At its core free speech is about the freedom from government influence and the complaint is about government influence.
It’s one thing to allow the CCP to say whatever it wants, it’s something else to allow them the ability to manipulate of what other people can say. Allowing such a highly restricted platform seems like it hurts free speech more than it helps.
It's not a highly restricted platform at all, there were literally videos of translated Hitler speeches trending with hundreds of thousands of likes, even though the CCP absolutely hates western nationalism.
This is the platform that led to the proliferation of newspeak terms like "unalive" to circumvent content restrictions. Such speech restrictions were never a thing on FB, IG, X, or YT, yet this form of self-censorship has spread to those platforms anyway, because TikTok users have become so used to it.
While there aren't direct speech restrictions in platforms like YouTube, you're leaving out the crucial detail that mentioning words like "suicide" gets your video demonetized, which directly causes similar self-censorship.
YouTube pays creators based on advertising deals making some topics far more valuable, while other topics have become very sensitive to advertisers.

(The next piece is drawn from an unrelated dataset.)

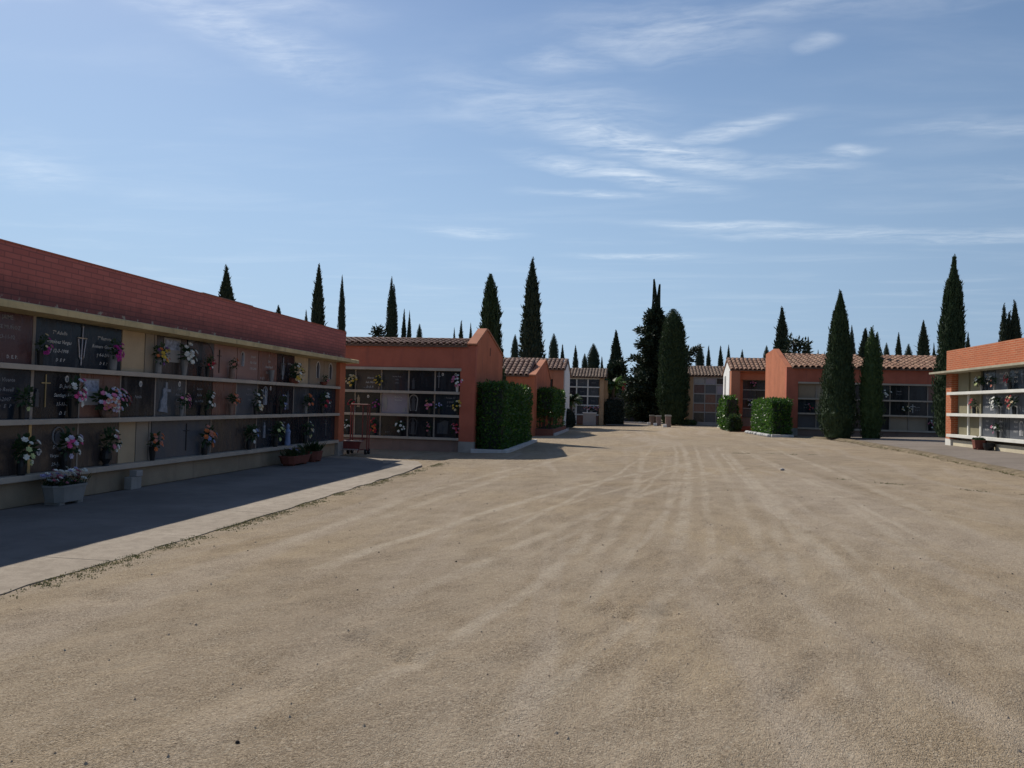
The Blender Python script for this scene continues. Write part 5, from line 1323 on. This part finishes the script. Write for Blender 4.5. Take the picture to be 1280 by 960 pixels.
# prototypes: several of each silhouette; far trees share these meshes
PROTO = {}
def proto(kind, hr, n, seed, tips=1, rough=.12, leaf=.03, mat='cypress_dark'):
    me = cypress_mesh(kind, n, hr, seed, tips, rough, leaf); me.materials.append(M[mat]); return me
for i in range(3):
    PROTO['spire', i] = proto('spire', .10, 5400, 11 + i, 1, .24, 0.0216)
    PROTO['column', i] = proto('column', .10, 4500, 21 + i, 1, .16, .024)
    PROTO['slim', i] = proto('slim', .075, 4200, 31 + i, 1, .24, 0.0187)
    PROTO['cone', i] = proto('cone', .14, 5100, 41 + i, 1, .24, 0.0259)
PROTO['twin', 0] = proto('slim', .085, 5600, 51, 2, .18, .020)
PROTO['twin', 1] = proto('spire', .10, 5600, 52, 2, .18, .020)
trunk_me = bpy.data.meshes.new('trunk')
_t = MB().tube((0, 0, -.02), (0, 0, .25), .018, .014, 7); trunk_me.from_pydata(_t.v, [], _t.f); trunk_me.materials.append(M['bark'])

def cypress(label, px, top, y, wpx, kind, var=0, wat=.35, me=None, basepx=None, ground=None, group='cypresses behind the niche blocks', lean=0.0):
    """a cypress standing at depth y whose top is seen at (px, top) and which is wpx wide at the height fraction wat"""
    p = at_y(px, top, y); base = at_y(basepx if basepx else px, 520, y)
    zb = ground if ground is not None else g(base.x) - .1
    h = p.z - zb
    hr = {'spire': .10, 'column': .10, 'slim': .075, 'cone': .14, 'twin': .085, 'needle': .12, 'rough': .12}[kind]
    if kind == 'twin' and var == 1: hr = .10
    k = 'spire' if (kind == 'twin' and var == 1) else ('slim' if kind == 'twin' else kind)
    w = wpx / F * y / 2; unit = cyp_radius(k, wat) * hr * h
    sx = w / unit
    t = thing('cypress', label, 'cypress', (base.x, y, zb), 0, group)
    dx = (p.x - base.x) / h
    for nm, m_ in (('crown', me or PROTO[kind, var]), ('trunk', trunk_me)):
        o = bpy.data.objects.new(nm, m_); COL.objects.link(o); o.parent = t
        o.matrix_local = Matrix(((h * sx, 0, dx * h, 0), (0, h * sx, 0, 0), (0, 0, h, 0), (0, 0, 0, 1))) if nm == 'crown' else Matrix.Diagonal((h, h, h, 1))
        if nm == 'crown': o.matrix_local = Matrix.Translation((0, 0, .02 * h)) @ Matrix(((h * sx, 0, dx * h, 0), (0, h * sx, 0, 0), (0, 0, h * .98, 0), (0, 0, 0, 1))) @ Matrix.Rotation(R.random() * 6.28 if kind != 'twin' else 0, 4, 'Z')
    return t

far = [
 ('stocky cypress, first tree above the brick parapet from the left', 281, 334, 45, 23, 'cone', 0, .62),
 ('tiny cypress tip just above the middle of the brick parapet', 345, 383, 80, 9, 'spire', 1, .85),
 ('thin short cypress left of the tall dark one above the parapet', 381, 389, 90, 6, 'slim', 1, .8),
 ('tall dark cypress above the far half of the brick parapet', 394.5, 331, 50, 20, 'spire', 0, .5),
 ('narrow pencil cypress just right of the tall dark one, above the parapet end', 426, 346, 55, 11.5, 'slim', 0, .5),
 ('tall twin-tipped cypress above the left part of the orange block', 488, 348, 60, 18, 'twin', 0, .5),
 ('left one of the touching pair of short cypresses right of the twin-tipped one', 503, 388, 62, 9, 'spire', 2, .5),
 ('right one of the touching pair of short cypresses right of the twin-tipped one', 509.5, 390, 62, 8, 'slim', 2, .5),
 ('small blunt cypress alone above the middle of the orange block', 523, 405, 70, 9.5, 'column', 0, .5),
 ('smallest of three little cypresses left of the orange gable', 566.5, 411, 90, 6, 'spire', 1, .5),
 ('middle of three little cypresses left of the orange gable', 575, 402, 80, 9.5, 'spire', 2, .5),
 ('right one of three little cypresses left of the orange gable', 587, 405, 85, 7.5, 'slim', 1, .5),
 ('small rounded cypress between the ragged tree and the tallest left spire', 642.5, 418, 80, 9.5, 'column', 1, .5),
 ('tallest dark spire above the left tiled roofs', 663, 324, 55, 32, 'spire', 1, .38),
 ('rounded cypress just right of the tallest left spire', 691, 417, 75, 12, 'column', 2, .5),
 ('short cypress above the white gable on the left', 702, 431, 85, 9, 'cone', 1, .5),
 ('slim cypress left of the low round one above the left end block', 718.5, 432, 84, 9, 'slim', 0, .5),
 ('low cypress between the slim and the broad one above the left end block', 730, 442, 90, 8, 'column', 0, .5),
 ('broad rounded cypress above the left end block', 741, 429.5, 80, 15, 'column', 1, .5),
 ('thin short tip right of the broad rounded cypress', 751.5, 446, 95, 6, 'spire', 0, .5),
 ('sharp dark cone alone left of the big two-tipped tree', 769, 413.5, 82, 20, 'cone', 2, .45),
 ('thin tip right of the sharp dark cone', 778.5, 451, 95, 6, 'spire', 2, .6),
 ('first of the row of small cypresses above the right end block', 874, 430, 90, 10.5, 'column', 0, .5),
 ('second of the row of small cypresses above the right end block', 885, 432.5, 92, 7.5, 'slim', 2, .5),
 ('third, conical one of the row above the right end block', 900, 433, 90, 11, 'cone', 0, .4),
 ('fourth of the row, just left of the white gable ridge', 910, 431.5, 92, 7.5, 'slim', 1, .5),
 ('stub of a cypress above the roof of the white-gabled block', 927, 437, 95, 5.5, 'column', 2, .6),
 ('rounded cypress at the left foot of the bushy spire on the right', 957.5, 432, 75, 9, 'column', 1, .5),
 ('dark spire above the orange gable on the right', 976.5, 384.5, 60, 21, 'spire', 0, .45),
 ('small cypress above the tiled roof left of the big pointed tree', 1009.5, 421.5, 75, 9.5, 'cone', 1, .45),
 ('tiny dark tip above the tiled roof, left one of two', 1022, 437, 95, 3.5, 'column', 0, .6),
 ('tiny dark tip above the tiled roof, right one of two', 1030, 439.5, 98, 3.5, 'column', 2, .6),
 ('leaning cypress half behind the slim green one', 1081, 411, 43, 14, 'cone', 2, .7),
 ('rounded cypress right of the slim green one above the tiled roof', 1107.5, 428.5, 75, 8, 'column', 1, .5),
 ('pointed small cypress in the middle above the right tiled roof', 1122.5, 417, 75, 10, 'spire', 2, .5),
 ('low rounded cypress in the middle above the right tiled roof', 1135, 430, 78, 10, 'column', 2, .5),
 ('wide-based cypress above the right end of the tiled roof', 1153.5, 402, 65, 17, 'spire', 1, .48),
 ('little cypress against the left side of the tall right tree', 1167, 429.5, 80, 7.5, 'cone', 0, .4),
 ('little cypress against the right side of the tall right tree', 1209.5, 416.5, 60, 9, 'cone', 1, .5),
 ('left one of the two cypresses above the right brick parapet', 1256.5, 381, 45, 13, 'twin', 1, .62),
 ('right one of the two cypresses above the right brick parapet', 1268, 377, 45, 13, 'spire', 2, .62),
 ('upright back spire behind the big pointed cypress', 1064, 408, 50, 10, 'slim', 1, .6),
]
for lab, px, top, y, w, kind, var, wat in far: cypress(lab, px, top, y, w, kind, var, wat)

# foreground and special trees with their own foliage
m1 = proto('spire', .16, 16000, 71, 1, .26, .017, 'cypress')
m2 = proto('slim', .10, 9000, 72, 3, .32, .022, 'cypress_green')
m3 = proto('needle', .12, 14000, 73, 1, .20, .017, 'cypress')
m4 = proto('bullet', .10, 14000, 74, 1, .22, .017, 'cypress')
m5 = proto('rough', .12, 9000, 79, 1, .50, .024, 'cypress')
def special(label, px, top, y, wpx, kind, wat, me, hr, basepx, zb=None):
    p = at_y(px, top, y); base = at_y(basepx, 545, y); z0 = g(base.x) if zb is None else zb
    h = p.z - z0; unit = cyp_radius(kind, wat) * hr * h; sx = (wpx / F * y / 2) / unit
    t = thing('cypress', label, 'cypress', (base.x, y, z0), 0); dx = (p.x - base.x) / h
    o = bpy.data.objects.new('crown', me); COL.objects.link(o); o.parent = t
    o.matrix_local = Matrix.Translation((0, 0, .012 * h)) @ Matrix(((h * sx, 0, dx * h, 0), (0, h * sx, 0, 0), (0, 0, h * .988, 0), (0, 0, 0, 1)))
    o = bpy.data.objects.new('trunk', trunk_me); COL.objects.link(o); o.parent = t; o.matrix_local = Matrix.Diagonal((h, h, h, 1))
    return t
special('big pointed cypress standing before the large orange block', 1051, 364, 35.6, 41, 'spire', .25, m1, .16, 1047)
special('slim ragged green cypress right of the big pointed one', 1094, 409, 35.2, 27, 'slim', .4, m2, .10, 1088)
special('tallest right cypress with a thin curled tip, rising behind the brick wall end', 1196, 321, 36.5, 27, 'needle', .5, m3, .12, 1187)
special('dense round-topped columnar cypress at the end of the avenue', 839, 386, 61, 38, 'bullet', .25, m4, .10, 841)
special('ragged fork-tipped tree rising behind the orange gable', 607, 343, 32.3, 27, 'rough', .55, m5, .12, 614, 0)

def broad_tree(name, label, x, y, zb, prof, n_limb, leaves, mat, spires=(), seed=3, cl=.5, leaf=.22):
    """open, layered conifer: limbs with drooping sprays; prof gives left/right reach by height"""
    rr = random.Random(seed); t = thing(name, label, 'tree', (x, y, zb), 0)
    top = prof[-1][0]
    tr = MB(); tr.tube((0, 0, 0), (0, 0, top * .6), .28, .16, 8); tr.tube((0, 0, top * .6), (0, 0, top * .97), .16, .03, 7)
    limbs = MB(); mb = MB()
    def reach(z, s):
        for (z0, l0, r0), (z1, l1, r1) in zip(prof, prof[1:]):
            if z0 <= z <= z1:
                k = (z - z0) / (z1 - z0); return (l0 + (l1 - l0) * k) if s < 0 else (r0 + (r1 - r0) * k)
        return .1
    for i in range(n_limb):
        z = top * (.04 + .95 * (i + rr.random()) / n_limb); a = rr.random() * 6.283
        s = math.cos(a); rc = reach(z, s) * (1.0 if abs(s) > .5 else .75) * rr.uniform(.45, 1.12)
        e_ = Vector((math.cos(a) * rc, math.sin(a) * rc, z + rc * rr.uniform(.0, .38)))
        limbs.tube((0, 0, z - .1 * rc), e_, .05, .015, 5)
        m_ = max(3, int(rc / (cl * .45)))
        for j in range(m_):
            k = (j + 1) / m_; c = Vector((0, 0, z - .1 * rc)).lerp(e_, k) + Vector((rr.gauss(0, .12), rr.gauss(0, .12), rr.gauss(0, .12))) * cl
            R_ = cl * (1.05 - .45 * k) * rr.uniform(.6, 1.1)
            for q in range(int(leaves * R_ * R_ / (cl * cl))):
                d = Vector((rr.gauss(0, 1), rr.gauss(0, 1), rr.gauss(0, .55)))
                p = c + d.normalized() * R_ * rr.random() ** .5
                leaf_quad(mb, p, d.normalized() + Vector((e_.x * .25, e_.y * .25, .35)), leaf * rr.uniform(.2, .34), leaf * rr.uniform(.7, 1.5), Vector((rr.gauss(0, 1), rr.gauss(0, 1), rr.gauss(0, 1))))
    for bx, bz, tx, tz, r in spires:
        for i in range(1500):
            k = rr.random(); a = rr.random() * 6.283; rr_ = r * (1 - k) ** .9 + .012
            bend = .10 * (k ** 3) * (1 if tx > bx else -1)
            p = Vector((bx + (tx - bx) * k + bend + math.cos(a) * rr_, math.sin(a) * rr_, bz + (tz - bz) * k))
            leaf_quad(mb, p, Vector((math.cos(a) * .3, math.sin(a) * .3, 1)), leaf * .14, leaf * (1.2 - .5 * k), Vector((rr.gauss(0, 1), rr.gauss(0, 1), 0)))
        tr.tube((bx, 0, bz - .5), (tx, 0, tz - .1), .09, .02, 5)
    tb = tr.build('trunk', M['bark'], t); limbs.build('limbs', M['bark'], tb)
    mb.build('crown', mat, t, fix=False)
    return t
yb = 70.0
pc = at_y(817, 520, yb); s_ = yb / F
prof = [(0, 30 * s_, 20 * s_), (1.0, 38 * s_, 30 * s_), (3.0, 42 * s_, 34 * s_), (4.2, 34 * s_, 50 * s_), (5.3, 27 * s_, 54 * s_), (6.0, 16 * s_, 42 * s_), (6.3, 25 * s_, 13 * s_), (7.2, 18 * s_, 11 * s_), (8.1, 25 * s_, 14 * s_), (8.8, 13 * s_, 16 * s_), (9.5, 12 * s_, 7 * s_), (10.1, 4 * s_, 3 * s_)]
z1 = at_y(816, 351, yb).z - .2
broad_tree('conifer', 'big dark ragged conifer with two thin tips at the end of the avenue', pc.x, yb, .2, prof, 230, 46, M['cypress_dark'], ((-.02, 7.6, -.12, z1, .38), (.10, 7.6, .20, z1 - .45, .30)), 5, .52, .30)
for (lab, px, py, y, prof, sd) in (
    ('low bushy conifer at the right foot of the dark spire above the orange gable', 992, 424, 58, [(0, 1.1, 1.1), (3.6, 1.4, 1.3), (5.4, 1.1, 1.1), (6.3, .5, .6)], 8),
    ('low bushy shrub-like tree at the left foot of the twin-tipped cypress', 473, 411, 60, [(0, .7, .7), (5, 1.0, .9), (6.6, .6, .6), (7.3, .2, .2)], 9)):
    p = at_y(px, py, y); zb = g(p.x); sc = (p.z - zb) / prof[-1][0]
    broad_tree('bushy_tree', lab, p.x, y, zb, [(a * sc, b, c) for a, b, c in prof], 40, 40, M['cypress_dark'], (), sd, .5, .26)
# dense dark growth closing the avenue
for (lab, x0, x1, y0, z1, sd, w) in (
    ('dark overgrown tree mass behind the palm left of the monument', -2.6, .2, 78, 5.6, 12, 1.6), ('dark overgrown tree mass behind the monument', .2, 3.4, 80, 6.4, 13, 1.9), ('dark tree mass left of the dark overgrown pair', -6.5, -3.0, 84, 4.8, 14, 1.8), ('dark tree mass behind the right end block pillars', 3.2, 6.5, 84, 5.5, 15, 1.8)):
    broad_tree('dark_tree', lab, (x0 + x1) / 2, y0, .1, [(0, w, w), (z1 * .6, w, w), (z1 * .9, w * .6, w * .6), (z1, .3, .3)], 60, 70, M['cypress_dark'], (), sd, .9, .36)
print('objects', len(bpy.data.objects), 'faces', sum(len(m.polygons) for m in bpy.data.meshes))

That’s related, but different from censorship.
Creators are still free to use YouTube as a platform to discuss sensitive topics with a very large audience without paying per viewer, unlike say advertising or standing at a street corner talking to passersby. As such YouTube is still supporting the discussion and distribution of said content.
Restrictions become more effective when they are less obvious.
When as has been demonstrated their algorithm ignores the number of upvotes in favor of massively promoting viewpoints it cares about, that’s also vast suppression of opposing viewpoints but in a way o get creators to quietly comply rather than try and push the boundaries.
> Ok, that’s their country what does it have to do with us?
I mean, nothing really. You could say the same about Israel and Palestine, or Saudi Arabia and Iran, or China and Hong Kong. Human rights abuses are perfectly acceptable in today's society, as long as they're out of sight and out of mind. He who controls visibility into human suffering controls the way people perceive his control. Hasbara, in Israeli vernacular.
> Also why do we do this:
Because Zionist lobbying exerts disproportionate control over both the US tech industry and the legislative apparatus regulating it: https://en.wikipedia.org/wiki/Anti-BDS_laws
You're not going to drive a wedge between people by repeating the Israel stance, though. If you tried to expose China's same abuses for working slave labor to death or suicide, you'd be suppressed in exactly the same way America suppresses your anti-Israel content. From a national security perspective, TikTok's existence is about whether another country can impose their own double-standard on top of America's own populist opinion. Today it's the war in Gaza, but tomorrow it will be about suppressing democracy in Taiwan for the "betterment of global peace" et. al. You can't deny China's plans to use TikTok for war with a straight face - by many accounts it's already started.
People trying to act like this Chinese controlled vehicle supports free speech is so weird to me. They're not "censoring" anything - they're using it as a straight unimpeded funnel to subvert the west.
Rupert Murdoch got US citizenship because of foreign ownership rules. From his wiki page:
> On 4 September 1985, Murdoch became a naturalized citizen to satisfy the legal requirement that only US citizens were permitted to own US television stations.
China doesn’t allow for or recognize dual citizenship, so it doesn’t matter unless they also gave up their Chinese citizenship (rumor has it the CPC relaxed this rule for a certain snowboarder). But ya, that Murdoch is also Australian is probably benign.
In founding of the United States lies tariff stories. The United States does not reject government and nations as entities at all. It just asserts rights for its citizens which doesn't include everyone on the planet.
It’s one thing to allow the CCP to say whatever it wants, it’s something else to allow them the ability to manipulate of what other people can say. Allowing such a highly restricted platform seems like it hurts free speech more than it helps.